Afhankelijk van zijn ondernemingsdoelstelling kan de producent alleen de productiehoeveelheid aanpassen.
Hierbij zijn een aantal doelstellingen denkbaar:
Volkomen concurrentie
Gegeven:
- De evenwichtsprijs op deze markt is € 50
- De producent heeft € 30 aan proportioneel variabele kosten per product
- De totale constante kosten bedragen € 1.000.000
- De productiecapaciteit bedraagt 100.000 stuks.
Break-even-punt
We kunnen aan het snijpunt van TO en TK in grafiek 1 aflezen dat het BEP bij 50.000 producten zit.
Dit is in grafiek 2 ook te zien aan het snijpunt van GO en GTK.
Maakt het bedrijf dus minder dan 50.000 producten, wordt verlies geleden.
Maakt het bedrijf meer dan 50.000 producten, wordt er winst gemaakt.
Wiskundig oplossen |
TO = TK 50×Q = 30×Q + 1.000.000 20×Q = 1.000.000 Q = 50.000 |
Maximale omzet
Omdat de producent voor elk product steeds hetzelfde bedrag krijgt, behaalt hij zijn maximale omzet wanneer hij zoveel mogelijk producten verkoopt.
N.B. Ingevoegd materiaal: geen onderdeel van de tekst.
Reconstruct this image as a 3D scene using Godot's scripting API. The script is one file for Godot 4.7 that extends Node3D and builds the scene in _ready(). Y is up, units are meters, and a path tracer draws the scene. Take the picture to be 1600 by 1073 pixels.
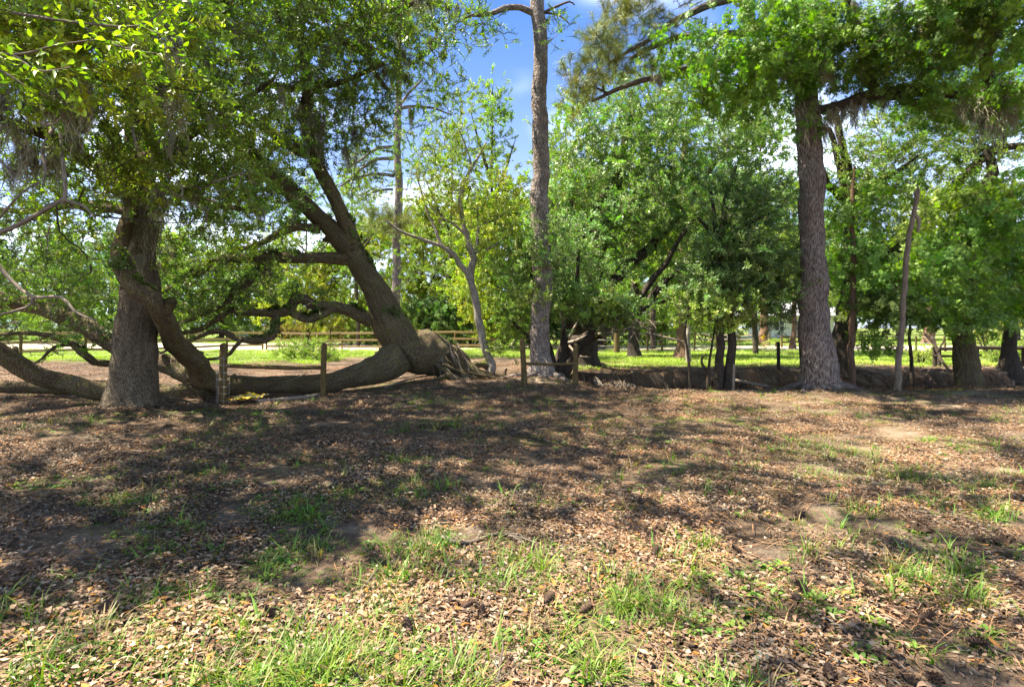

Dat is het beste te zien in figuur 1.
Maximale omzet haalt hij dus bij zijn productiecapaciteit.
Maximale winst
In grafiek 1 zien we dat TO sneller stijgt dan TK.
Zodra het BEP bereikt is, wordt de winst steeds groter. Om maximale winst te maken, moet je dus zoveel mogelijk producten maken.
In grafiek 2 is dat iets moeilijker te zien. Als je als bedrijf steeds € 50 per product verdient en je moet steeds € 30 aan extra (variabele) kosten moet maken voor zo’n product. Je verdient dus steeds € 20. Hiervan zul je eerst de constante kosten moeten betalen. Vanaf 50.000 producten (BEP) zijn de constante kosten betaald en levert elk product steeds € 20 extra winst op.
Als het bedrijf zoveel mogelijk producten maakt, kan het ook een maximaal aantal keren die € 20 winst maken.
De maximale winst haalt het bedrijf dus bij de productiecapaciteit.